High-Touch Surfaces: The Shortlist Every Office Should Track
Door handles get most of the attention — but the real risk lives on the surfaces people forget. A practical shortlist for office and facility teams.
5 min read · Young's Cleaning
High-touch cleaning gets discussed in broad terms. In practice, the surfaces that matter most are usually the ones that don't make it onto the checklist.
The shortlist
- Door handles, push plates, and pulls — front doors, restrooms, conference rooms.
- Light switches and thermostat controls.
- Shared keyboards, mice, and conference room remotes.
- Coffee station handles, fridge doors, microwave keypads.
- Elevator buttons and stair rail tops.
- Reception clipboards, pens, and check-in tablets.

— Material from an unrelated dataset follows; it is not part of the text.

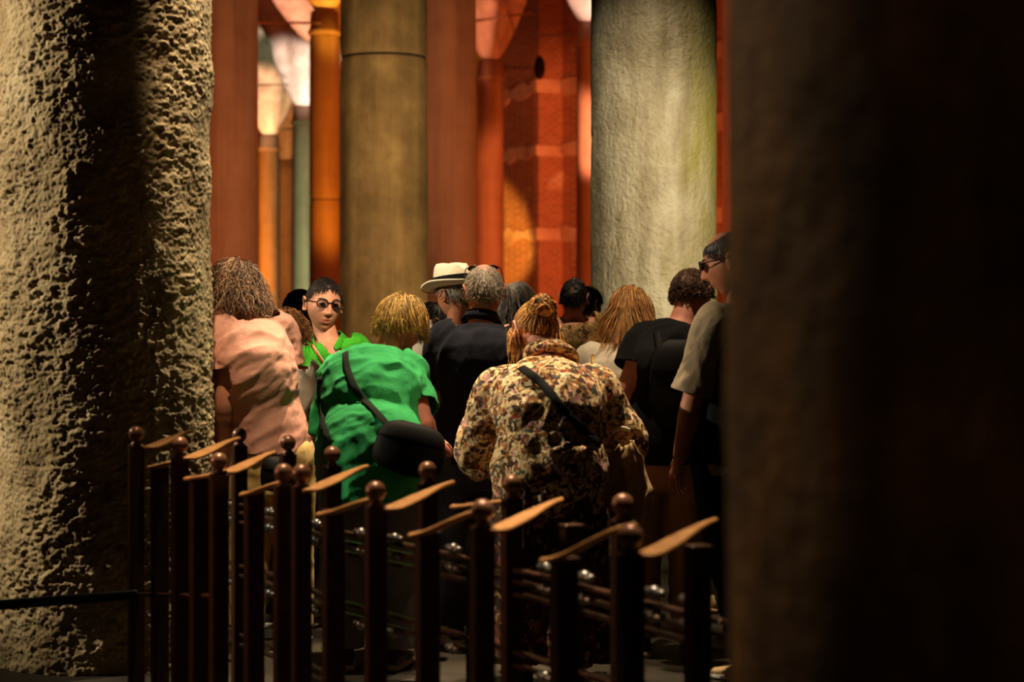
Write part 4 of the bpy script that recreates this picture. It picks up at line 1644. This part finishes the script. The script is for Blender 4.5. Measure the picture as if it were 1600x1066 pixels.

- Printer touchscreens and badge readers.
Frequency, not intensity
What matters most is repetition. A surface wiped twice a day with the correct product outperforms a single deep clean every week. The win is in the rhythm.
Get the chemistry right
Not every surface tolerates every disinfectant. Touchscreens, leather, and finished wood all have specific needs. A professional program will spec the right product to the right surface — and document dwell times so the disinfectant has time to actually work.
If your facility doesn't have a written high-touch list, building one is a fast, high-leverage place to start.